The staff of 25 at JB’s Bright Beginnings in North Huntingdon has their hands full, encouraging the development of 100 children while parents work.
They could do more — the child care center is licensed for 350 children — but a lack of staff for a job that has wages half that of school teachers has left the industry in a crisis, said Brie Rice, program specialist.
It’s one that can have a trickle-down effect for the current and future workforce, as well as the economy.
“We’re the business that backs your business,” she said. “If we can’t stay in business, then what’s going to happen to your business eventually?”
That’s why advocacy group Trying Together is asking state lawmakers to create a $284 million recruitment and retention program to help the child care industry. The money could be distributed as grants and centers could decide how to use it, such as for benefits or bonuses, said Emily Neff, director of public policy for Trying Together. They’re also asking lawmakers to support a proposal to increase subsidy rates.

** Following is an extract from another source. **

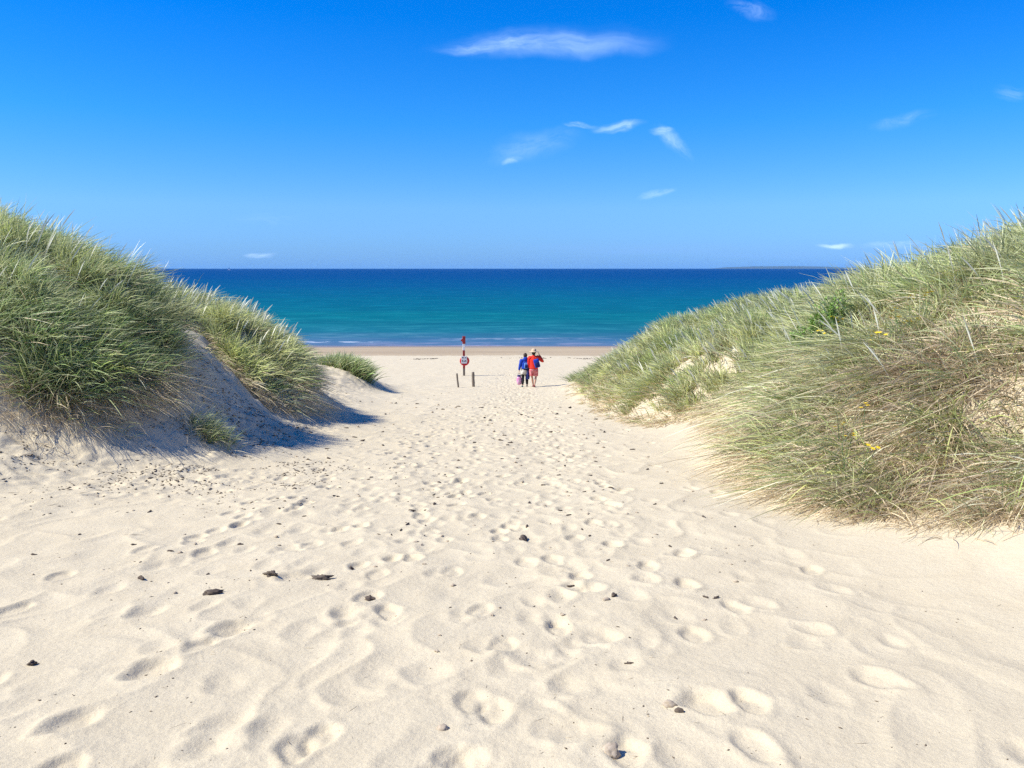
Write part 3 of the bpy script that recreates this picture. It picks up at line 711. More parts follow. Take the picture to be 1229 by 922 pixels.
def hand_pts(pts, edges, wi, hx, hy, hz, dirv, s=1.0, spread=Vector((0, 1, 0))):
    """palm and five fingers grown from wrist index wi; dirv = direction the fingers point"""
    d = Vector(dirv).normalized(); sp = Vector(spread); sp = (sp-d*sp.dot(d)).normalized(); nrm = d.cross(sp)
    w = Vector((hx, hy, hz)); pm = w+d*.055*s
    pts.append((*pm, .026*s, .018*s)); pi = len(pts)-1; edges.append((wi, pi))
    for k, (o, ln) in enumerate(((-.027, .065), (-.009, .078), (.009, .073), (.027, .056))):
        a = pm+d*.035*s+sp*o*s; b = a+d*ln*.5*s+nrm*.004*s; c = b+d*ln*.45*s+nrm*.018*s
        pts.append((*a, .010*s)); pts.append((*b, .0085*s)); pts.append((*c, .007*s)); n = len(pts)
        edges += [(pi, n-3), (n-3, n-2), (n-2, n-1)]
    a = pm-sp*.035*s-d*.02*s; b = a-sp*.014*s+d*.03*s; pts.append((*a, .010*s)); pts.append((*b, .008*s)); n = len(pts); edges += [(pi, n-2), (n-2, n-1)]
def scale_pts(pts, s): return [tuple(v*s for v in p) for p in pts]
def head_parts(root, hx, hy, hz, s, hair=True):
    """a face on the far side (+y) of the head: nose, eyes, mouth, ears as parts of the person"""
    for sx_ in (-1, 1):
        bm = bmesh.new(); bmesh.ops.create_uvsphere(bm, u_segments=8, v_segments=6, radius=.011*s, matrix=Matrix.Translation((hx+sx_*.032*s, hy+.090*s, hz+.012*s)))
        bm_obj('eye', bm, m_hair, root, True)
    bm = bmesh.new(); bmesh.ops.create_uvsphere(bm, u_segments=8, v_segments=6, radius=.011*s, matrix=Matrix.Translation((hx, hy+.085*s, hz-.05*s)) @ Matrix.Diagonal((2, .6, .5, 1)))
    bm_obj('mouth', bm, m_ring, root, True)
def body(root, s, RW, LW, relb, lelb, rsho, lsho, rkn, lkn, ran, lan, skinm, rdir, ldir, head=(0, .02, 1.60), sitez=.93):
    P = [(0, 0, .93, .135, .10)]; E = []
    def add(par, x, y, z, r, r2=None):
        P.append((x, y, z, r) if r2 is None else (x, y, z, r, r2)); E.append((par, len(P)-1)); return len(P)-1
    w = add(0, 0, 0, 1.08, .115, .09); c = add(w, 0, .01, 1.26, .14, .10); n0 = add(c, 0, .01, 1.40, .085, .07)
    nk = add(n0, 0, .01, 1.47, .055, .055); ch = add(nk, head[0], head[1], head[2]-.07, .068, .075); hd = add(ch, head[0], head[1]-.005, head[2]+.01, .078, .096); tp = add(hd, head[0], head[1]-.01, head[2]+.075, .055, .07)
    ns_ = add(ch, head[0], head[1]+.092, head[2]-.025, .012)
    for sx_ in (-1, 1): add(hd, head[0]+sx_*.086, head[1]-.005, head[2]-.02, .016)
    for (sho, el, wr, dv) in ((rsho, relb, RW, rdir), (lsho, lelb, LW, ldir)):
        a = add(c, *sho, .055); b = add(a, *[(p+q)/2 for p, q in zip(sho, el)], .043); e = add(b, *el, .040); f = add(e, *[(p+q)/2 for p, q in zip(el, wr)], .034); g = add(f, *wr, .024)
        hand_pts(P, E, g, *wr, dv)
    for sx_, kn, an in ((1, rkn, ran), (-1, lkn, lan)):
        a = add(0, sx_*.085, 0, .84, .085); b = add(a, *[(p*.5+q*.5) for p, q in zip((sx_*.09, 0, .84), kn)], .073); k_ = add(b, *kn, .052)
        cf = add(k_, kn[0]*.6+an[0]*.4, kn[1]*.6+an[1]*.4-.012, kn[2]*.6+an[2]*.4, .054); an_ = add(cf, *an, .034)
        h_ = add(an_, an[0], an[1]-.02, an[2]-.055, .034, .03); t_ = add(h_, an[0]+sx_*.01, an[1]+.12, an[2]-.062, .038, .024); add(t_, an[0]+sx_*.012, an[1]+.17, an[2]-.067, .026, .018)
    o = skin_obj('body', scale_pts(P, s), E, skinm, root, 2)
    return o
def cloth(name, root, s, pts, edges, mat, grow=.012):
    """garment: tapered elliptical tubes run along each unbranched chain of the joint graph, with soft folds"""
    nxt = {}
    for a, b in edges: nxt.setdefault(a, []).append(b)
    chains = []
    def walk(path):
        k = nxt.get(path[-1], [])
        if not k: chains.append(path); return
        walk(path+[k[0]])
        for o_ in k[1:]: walk([path[-1], o_])
    walk([edges[0][0]])
    bm = bmesh.new(); seg = 20
    for ci, ch in enumerate(chains):
        P = [Vector(pts[i][:3]) for i in ch]; Rr = [(pts[i][3], pts[i][4] if len(pts[i]) > 4 else pts[i][3]) for i in ch]
        if ci and len(P) > 1: P[0] = P[0].lerp(P[1], .45); Rr[0] = Rr[1]
        Q, W = [], []
        for i in range(len(P)-1):
            for q in range(5):
                t = q/5; Q.append(P[i].lerp(P[i+1], t)); tt = t*t*(3-2*t); W.append(tuple(u_*(1-tt)+v_*tt for u_, v_ in zip(Rr[i], Rr[i+1])))
        Q.append(P[-1]); W.append(Rr[-1]); rings = []
        for i, (c, (ra, rb)) in enumerate(zip(Q, W)):
            tng = (Q[min(i+1, len(Q)-1)]-Q[max(i-1, 0)]).normalized()
            if i == 0: ex = Vector((1, 0, 0)) if abs(tng.z) > .5 else Vector((0, 0, 1))
            ex = (ex-tng*ex.dot(tng)).normalized()
            ey = tng.cross(ex)
            ring_ = []
            for j in range(seg):
                a = 2*math.pi*j/seg; f = 1+.03*math.sin(3*a+i*.9+ci)+.018*math.sin(7*a-i*1.3)
                ring_.append(bm.verts.new((c+ex*((ra*1.02+grow)*f*math.cos(a))+ey*((rb*1.02+grow)*f*math.sin(a)))*s))
            rings.append(ring_)
        for a, b in zip(rings, rings[1:]):
            for j in range(seg): bm.faces.new((a[j], a[(j+1) % seg], b[(j+1) % seg], b[j]))
        bm.faces.new(rings[0][::-1]); bm.faces.new(rings[-1])
    bmesh.ops.recalc_face_normals(bm, faces=bm.faces)
    return bm_obj(name, bm, mat, root, True)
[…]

Families that meet income requirements can have their child care subsidized. Other families pay out of pocket, an average of $11,346 annually in Pennsylvania, according to the 2023 Annie E. Casey Foundation’s Kids Count Data Book.
Local business leaders met with representatives of state lawmakers Friday to discuss the issue at the Westmoreland County Chamber of Commerce. Dan DeBone, chamber president and chief executive officer, said a survey of county businesses found that 84% reported employees have had issues with finding child care to align with their work schedules.
He said he regularly hears from businesses that have trouble filling jobs because of issues related to child care.
“If parents don’t have a safe place for their children to go, they’re not going to be able to go to work and be as productive,” Neff said. “It’s critical for the modern day workforce and it’s critical for the development of our children who will be the future of the workforce.”
Employers who participated in the discussion reported that job offers have been turned down because the prospective employee couldn’t find child care or the pay wouldn’t have covered those costs. Some employees have opted to work from home to save on child care costs, but their productivity and career advancement opportunities aren’t as robust as working in an office setting.
Katelyn Printz, human resources director for Independence Health System, said child care is an issue not just for entry-level workers but also for highly compensated staff. Having a child might mean the end of their employment.
“A lot of them don’t come back to work,” she said.
At JB’s Bright Beginnings, staff members are highly educated, with about half having college degrees. They make lesson plans and do educational assessments on their charges to help with development. The average hourly wage is $12.75.
“The only reason that staff is able to stay there is because they have husbands who support their families,” Rice said. “If we’re not taking care of (the children) and developing them now, what’s the workforce going to look like in 20 years when they are applying for your jobs?”
The center raised rates recently. There is a wait list of 175 families.
“They can’t afford to pay us more, but we can’t afford not to get more,” Rice said.
The trickle-down effect of a child care industry crisis can be multifaceted — it can impact a parent trying to get into the workforce to support their family, a future worker’s ability to be employed and the state’s economy in lost wages and taxes.
It’s what chamber board member Tom Chakurda, who also is chief marketing and communications officer with Independence Health System, described as a quiet dilemma. He and Rice agreed that informing the public about potential workforce impacts in the future is important.
“Whether you have children or not, this is going to have a ripple effect and ultimately affect society,” Chakurda said.